Témoignages : apprendre sans comprendre (Annexe C4)
Les témoignages ci-dessous méritent toute notre attention même s’ils prêtent à sourire ; ils montrent que les irrégularités de la numération que l’on impose aux enfants ne passent pas inaperçues dans leur tête.
« Arrête de dire des bêtises, maman »
Maby, 3 ans, interrompt sa maman qui lui apprend à « compter » (04/2021), « Cinquante-huit, cinquante-neuf, soixante, …, soixante-sept, soixante-huit, soixante-neuf, soixante-dix, soixante et onze … » « Arrête de dire des bêtises, maman » …
Cette enfant de trois ans et avec elle tous les enfants francophones de trois, quatre, cinq ans et six ans sont parfaitement lucides. Le système de numération est illogique. Les enfants vont arriver à apprendre sans comprendre, pour la plupart, à surmonter ces « bêtises ». Certains n’y arriveront pas, avant l’adolescence ou l’âge adulte, nous en avons les preuves. Tous garderont une impression de flou et d’incertitude dans ce premier apprentissage.
« C’est encore monsieur le maire ? »
« Maîtresse, pourquoi il n’y a plus de bac à sable ? » « C’est monsieur le maire qui a décidé par mesure d’hygiène ». De retour en classe de calcul, en Grande Section, c’est la comptine « … sept, huit, neuf, … et après ? » « Dix-un, dix-deux, dix-trois ?, … » « Non, on dit « onze, douze, treize, … ». « Pourquoi on dit onze, douze ? » « Cela a été décidé en haut-lieu … » « C’est encore monsieur le maire, maîtresse ? ». Cette anecdote illustre les difficultés de l’apprentissage du nombre que tous les enseignants de l’école primaire connaissent bien.

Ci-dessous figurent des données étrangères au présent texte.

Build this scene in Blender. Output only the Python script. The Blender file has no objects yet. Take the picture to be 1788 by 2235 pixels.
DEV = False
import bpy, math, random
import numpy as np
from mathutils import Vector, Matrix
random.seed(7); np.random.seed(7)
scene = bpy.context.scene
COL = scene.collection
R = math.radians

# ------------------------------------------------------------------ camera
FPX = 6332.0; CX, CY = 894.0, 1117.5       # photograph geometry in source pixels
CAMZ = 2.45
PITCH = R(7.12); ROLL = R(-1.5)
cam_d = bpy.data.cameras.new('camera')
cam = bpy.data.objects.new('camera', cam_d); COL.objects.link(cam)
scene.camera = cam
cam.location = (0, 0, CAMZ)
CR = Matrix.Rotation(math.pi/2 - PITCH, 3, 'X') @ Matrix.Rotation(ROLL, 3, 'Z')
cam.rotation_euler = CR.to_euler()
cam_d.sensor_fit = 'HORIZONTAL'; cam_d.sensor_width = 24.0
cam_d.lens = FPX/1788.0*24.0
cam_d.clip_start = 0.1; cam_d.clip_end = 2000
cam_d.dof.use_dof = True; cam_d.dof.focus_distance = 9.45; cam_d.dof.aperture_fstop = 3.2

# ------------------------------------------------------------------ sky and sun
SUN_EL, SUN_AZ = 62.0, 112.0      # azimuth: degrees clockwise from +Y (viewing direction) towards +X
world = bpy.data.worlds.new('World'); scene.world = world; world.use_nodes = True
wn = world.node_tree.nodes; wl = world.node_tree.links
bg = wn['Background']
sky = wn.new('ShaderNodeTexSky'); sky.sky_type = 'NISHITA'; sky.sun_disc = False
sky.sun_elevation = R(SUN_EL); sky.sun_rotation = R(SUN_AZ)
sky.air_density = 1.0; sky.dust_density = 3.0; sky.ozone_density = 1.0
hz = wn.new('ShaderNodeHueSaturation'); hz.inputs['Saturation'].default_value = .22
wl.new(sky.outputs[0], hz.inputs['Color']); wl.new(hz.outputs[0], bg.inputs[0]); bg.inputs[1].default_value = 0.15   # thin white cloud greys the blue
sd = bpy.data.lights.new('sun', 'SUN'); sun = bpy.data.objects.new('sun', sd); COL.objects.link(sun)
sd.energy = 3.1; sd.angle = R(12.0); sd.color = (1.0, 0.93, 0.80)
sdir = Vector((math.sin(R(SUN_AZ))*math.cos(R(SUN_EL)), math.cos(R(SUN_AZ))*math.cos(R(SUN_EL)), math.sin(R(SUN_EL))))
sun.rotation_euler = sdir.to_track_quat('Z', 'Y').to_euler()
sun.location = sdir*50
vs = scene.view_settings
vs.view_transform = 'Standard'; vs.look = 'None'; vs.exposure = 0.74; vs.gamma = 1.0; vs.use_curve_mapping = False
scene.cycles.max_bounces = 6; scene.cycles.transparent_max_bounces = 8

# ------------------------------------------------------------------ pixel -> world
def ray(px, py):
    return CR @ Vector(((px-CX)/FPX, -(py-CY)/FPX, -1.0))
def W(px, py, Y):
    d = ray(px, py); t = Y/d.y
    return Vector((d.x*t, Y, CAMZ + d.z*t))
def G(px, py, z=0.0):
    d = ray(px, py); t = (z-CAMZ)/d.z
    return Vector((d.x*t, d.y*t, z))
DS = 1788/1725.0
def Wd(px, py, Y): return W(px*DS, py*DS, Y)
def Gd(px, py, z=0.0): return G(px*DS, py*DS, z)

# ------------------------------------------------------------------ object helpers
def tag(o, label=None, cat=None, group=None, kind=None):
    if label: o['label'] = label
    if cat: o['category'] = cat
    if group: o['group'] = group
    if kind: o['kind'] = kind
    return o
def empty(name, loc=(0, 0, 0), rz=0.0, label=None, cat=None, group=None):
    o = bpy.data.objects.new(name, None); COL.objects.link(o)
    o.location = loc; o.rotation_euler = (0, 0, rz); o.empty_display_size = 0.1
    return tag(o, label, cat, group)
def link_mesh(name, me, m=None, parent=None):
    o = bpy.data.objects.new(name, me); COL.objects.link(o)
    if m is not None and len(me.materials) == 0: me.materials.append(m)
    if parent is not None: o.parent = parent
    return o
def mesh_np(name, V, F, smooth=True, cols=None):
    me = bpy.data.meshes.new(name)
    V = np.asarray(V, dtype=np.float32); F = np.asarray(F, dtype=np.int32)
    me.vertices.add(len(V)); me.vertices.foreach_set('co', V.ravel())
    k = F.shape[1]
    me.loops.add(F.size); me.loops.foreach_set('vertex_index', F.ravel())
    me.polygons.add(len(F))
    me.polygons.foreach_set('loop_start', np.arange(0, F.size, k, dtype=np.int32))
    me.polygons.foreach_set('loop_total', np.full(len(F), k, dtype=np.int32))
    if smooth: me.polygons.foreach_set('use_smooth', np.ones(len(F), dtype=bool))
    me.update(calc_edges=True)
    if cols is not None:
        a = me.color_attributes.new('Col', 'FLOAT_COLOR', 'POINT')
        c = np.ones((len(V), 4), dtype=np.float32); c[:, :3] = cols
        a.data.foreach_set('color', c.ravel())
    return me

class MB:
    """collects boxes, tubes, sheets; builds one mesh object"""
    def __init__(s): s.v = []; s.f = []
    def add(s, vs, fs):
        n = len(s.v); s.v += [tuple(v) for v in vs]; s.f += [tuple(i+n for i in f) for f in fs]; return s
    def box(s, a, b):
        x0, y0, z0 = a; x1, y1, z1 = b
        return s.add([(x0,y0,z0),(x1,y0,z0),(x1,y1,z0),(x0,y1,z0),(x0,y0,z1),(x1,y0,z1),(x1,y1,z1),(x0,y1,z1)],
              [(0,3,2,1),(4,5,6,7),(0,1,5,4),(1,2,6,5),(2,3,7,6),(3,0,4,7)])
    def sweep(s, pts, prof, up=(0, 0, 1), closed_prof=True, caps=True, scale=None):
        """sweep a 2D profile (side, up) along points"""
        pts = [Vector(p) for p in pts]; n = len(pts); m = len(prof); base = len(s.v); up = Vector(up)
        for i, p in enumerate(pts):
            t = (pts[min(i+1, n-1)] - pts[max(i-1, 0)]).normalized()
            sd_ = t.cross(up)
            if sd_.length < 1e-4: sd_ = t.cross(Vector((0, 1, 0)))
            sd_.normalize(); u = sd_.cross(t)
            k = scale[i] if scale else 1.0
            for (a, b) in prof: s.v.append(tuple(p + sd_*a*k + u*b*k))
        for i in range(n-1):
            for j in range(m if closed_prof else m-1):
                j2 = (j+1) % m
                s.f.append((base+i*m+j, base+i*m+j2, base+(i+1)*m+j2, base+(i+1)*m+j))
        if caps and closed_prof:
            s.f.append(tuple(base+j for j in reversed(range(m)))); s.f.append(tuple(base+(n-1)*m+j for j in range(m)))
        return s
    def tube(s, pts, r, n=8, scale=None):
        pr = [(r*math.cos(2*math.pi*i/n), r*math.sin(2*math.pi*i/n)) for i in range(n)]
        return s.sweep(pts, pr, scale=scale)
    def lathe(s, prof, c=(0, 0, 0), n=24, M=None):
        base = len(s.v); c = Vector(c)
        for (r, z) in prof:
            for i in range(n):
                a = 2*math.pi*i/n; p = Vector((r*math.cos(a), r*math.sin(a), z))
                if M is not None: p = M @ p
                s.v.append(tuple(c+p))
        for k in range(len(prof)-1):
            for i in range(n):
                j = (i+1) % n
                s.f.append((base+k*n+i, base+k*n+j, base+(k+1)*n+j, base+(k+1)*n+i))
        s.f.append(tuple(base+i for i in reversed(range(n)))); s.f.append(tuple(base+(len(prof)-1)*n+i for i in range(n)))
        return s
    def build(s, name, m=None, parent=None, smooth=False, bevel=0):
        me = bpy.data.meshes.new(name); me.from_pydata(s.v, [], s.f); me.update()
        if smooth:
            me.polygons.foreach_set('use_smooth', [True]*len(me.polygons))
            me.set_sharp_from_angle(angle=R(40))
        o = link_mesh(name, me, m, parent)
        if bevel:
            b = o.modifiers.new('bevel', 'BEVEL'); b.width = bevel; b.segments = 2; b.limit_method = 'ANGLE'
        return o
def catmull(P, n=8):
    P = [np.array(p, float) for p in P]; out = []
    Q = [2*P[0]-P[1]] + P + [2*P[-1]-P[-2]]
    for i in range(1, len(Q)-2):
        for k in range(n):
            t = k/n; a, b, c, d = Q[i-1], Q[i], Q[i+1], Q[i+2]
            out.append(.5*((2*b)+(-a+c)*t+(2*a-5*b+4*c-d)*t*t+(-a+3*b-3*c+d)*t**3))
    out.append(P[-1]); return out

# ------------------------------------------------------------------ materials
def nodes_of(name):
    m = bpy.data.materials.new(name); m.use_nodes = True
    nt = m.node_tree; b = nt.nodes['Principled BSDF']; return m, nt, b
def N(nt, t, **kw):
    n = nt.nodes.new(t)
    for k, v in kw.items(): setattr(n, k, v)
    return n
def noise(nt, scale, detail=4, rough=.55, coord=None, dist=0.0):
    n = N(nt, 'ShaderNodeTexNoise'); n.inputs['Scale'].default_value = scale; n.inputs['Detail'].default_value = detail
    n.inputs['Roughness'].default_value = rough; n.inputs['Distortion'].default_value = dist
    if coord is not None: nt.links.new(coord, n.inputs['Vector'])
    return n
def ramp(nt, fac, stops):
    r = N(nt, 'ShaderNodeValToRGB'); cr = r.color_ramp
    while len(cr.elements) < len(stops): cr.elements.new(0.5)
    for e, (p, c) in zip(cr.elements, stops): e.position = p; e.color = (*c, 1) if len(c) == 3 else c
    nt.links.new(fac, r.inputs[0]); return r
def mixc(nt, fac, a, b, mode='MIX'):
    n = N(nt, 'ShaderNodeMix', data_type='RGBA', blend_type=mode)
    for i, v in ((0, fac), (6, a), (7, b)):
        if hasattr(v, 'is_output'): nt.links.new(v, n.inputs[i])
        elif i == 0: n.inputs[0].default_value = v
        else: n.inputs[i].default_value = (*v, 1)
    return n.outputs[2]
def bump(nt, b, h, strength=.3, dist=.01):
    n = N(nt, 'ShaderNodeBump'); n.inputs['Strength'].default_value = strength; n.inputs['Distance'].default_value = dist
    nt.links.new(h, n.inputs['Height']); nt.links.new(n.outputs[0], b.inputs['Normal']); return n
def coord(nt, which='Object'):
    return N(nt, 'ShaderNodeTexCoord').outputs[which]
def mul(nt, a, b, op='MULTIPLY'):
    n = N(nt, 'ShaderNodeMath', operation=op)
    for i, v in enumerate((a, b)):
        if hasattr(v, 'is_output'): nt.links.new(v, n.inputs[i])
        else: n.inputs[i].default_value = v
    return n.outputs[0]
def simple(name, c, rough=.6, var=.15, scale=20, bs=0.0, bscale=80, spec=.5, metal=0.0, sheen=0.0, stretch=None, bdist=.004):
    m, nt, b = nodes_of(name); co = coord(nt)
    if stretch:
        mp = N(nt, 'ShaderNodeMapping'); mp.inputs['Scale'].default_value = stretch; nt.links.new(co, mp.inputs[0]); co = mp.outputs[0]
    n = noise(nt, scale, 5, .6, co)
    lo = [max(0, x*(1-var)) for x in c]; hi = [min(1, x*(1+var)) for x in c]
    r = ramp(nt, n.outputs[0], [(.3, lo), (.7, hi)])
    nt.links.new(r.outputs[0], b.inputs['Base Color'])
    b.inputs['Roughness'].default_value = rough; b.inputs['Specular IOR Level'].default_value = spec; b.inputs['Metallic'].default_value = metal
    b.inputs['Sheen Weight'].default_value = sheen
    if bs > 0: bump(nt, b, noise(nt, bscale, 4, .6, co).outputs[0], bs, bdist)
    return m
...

« Un dix, deux dix, trois dix … »
Une maman qui apprend très tôt à compter à son fils, le fait naturellement en Slovène sa langue d’origine ; le papa français de souche, reprend, plus tard, à quatre ans, la comptine : « … sept, huit, neuf, dix, onze, douze, treize, … » L’enfant rectifie alors : on ne dit pas comme ça, papa, on dit « un dix, deux dix, trois dix, … » A l’ordre près, il valide la numération de Condorcet. Tous les enfants français de culture slave, arabe ou asiatique sont confrontés à la même difficulté en passant de leur langue maternelle au français, à l’école. La numération en français, apparaît alors comme étrangement compliquée et fantasque
« 6 014 ou 614 ? … »
Dans un hôpital, une infirmière demande à une jeune aide-soignante de sortir pour lire le numéro de la chambre au-dessus de la porte. Cette dernière revient et affirme 614. Impossible ! A cet étage, les chambres sont numérotées de six mille un à six mille cinquante … L’erreur est une conséquence directe de notre numération conventionnelle, dix, onze, douze, treize, … (608, 609, …, 6014, … à 20 ans ?!?)
« Combien entre 10 et 20 ? … »
… Pour construire un quadrillage orthonormé, je demande à l’élève de 18 ans, combien y-a-t’il (avec des mots simples) entre 10 et 20 ; elle a alors compté sur ses doigts et m’a répondu 8; devant ma surprise elle a recompté et a trouvé 9; étonnement à nouveau, elle a alors annoncé fièrement 10.
« Les adultes d’origine étrangère … »
Giulia témoigne : « … Et pour les nombres once, quinze…. C’est en passant par l’italien, le grec moderne et, plus récemment, l’ukrainien, que ces irrégularités ont été comprises. D’ailleurs, septante, octante et nonante sont plus logiques que soixante-dix, quatre-vingt et quatre-vingt-dix. En italien, settenta, ottenta, noventa. En espagnol, setanta, ochanta, novanta. En ukrainien, chistsat, simsat, vicimsat et deviatsat.
En ukrainien, après déciet, c’est adin (un), nat (dizaine) et tsyat qui veut dire que c’est le nombre après dix. Dvatnatsyat pour douze etc… Pour vingt, dvadtsiat, trente, tritsiat etc…. La seule irrégularité, c’est sorok, qui est quarante. Et pour le cent, c’est sto. Pour le numéro des urgences déminage en Ukraine, c’est stodyn, soit 101. Pour les 1000, j’ai encore du mal mais ça avance.
En passant par les langues étrangères, les irrégularités du français ont enfin été comprises.